Trying to resolve a trig identity

[Dustinsfl]

I am trying to resolve a trig identity for some notes I am typing up. On paper, I wrote recall $e(\sin(E_1) - \sin(E_0)) = 2\cos(\zeta)\sin(E_m)$. I have no idea what I am recalling this from now at least.

Identities I have set up are:

\begin{align}
E_p &= \frac{1}{2}(E_1 + E_2)\\
E_m &= \frac{1}{2}(E_1 - E_2)\\
x &= a\cos(E)\\
y &= a\sqrt{1 - e^2}\sin(E)\\
\cos(\zeta) &= e\cos(E_p)\\
\alpha &= \zeta + E_m\\
\beta &= \zeta - E_m
\end{align}

Lambert Section this may be easier to understand if you look at it.

 

[MarkFL]

Let's begin with the left side (but write it instead as):

\(\displaystyle e\left(\sin\left(E_1 \right)-\sin\left(E_2 \right) \right)\)

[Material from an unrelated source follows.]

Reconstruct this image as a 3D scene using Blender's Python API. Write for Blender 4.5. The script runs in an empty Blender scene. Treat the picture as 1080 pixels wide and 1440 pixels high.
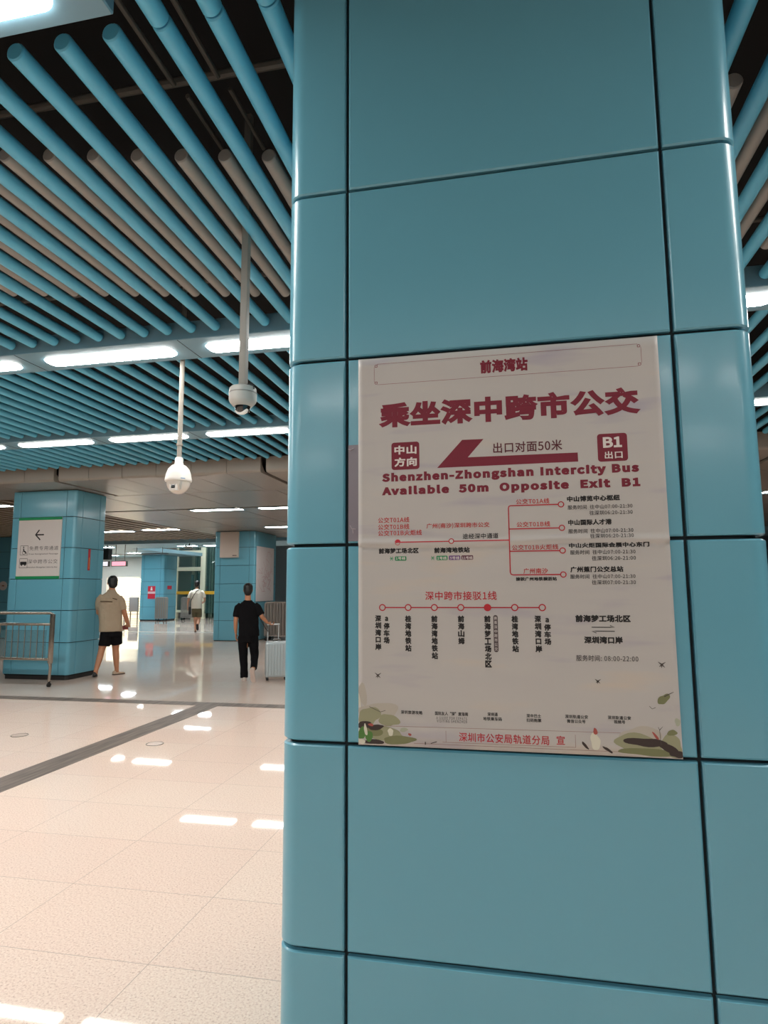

Using a sum-to-product identity, we may write this as:

\(\displaystyle 2e\sin\left(\frac{E_1-E_2}{2} \right)\cos\left(\frac{E_1+E_2}{2} \right)\)

Now using the identities you have set up, this becomes:

\(\displaystyle 2\cos(\zeta)\sin\left(E_m \right)\)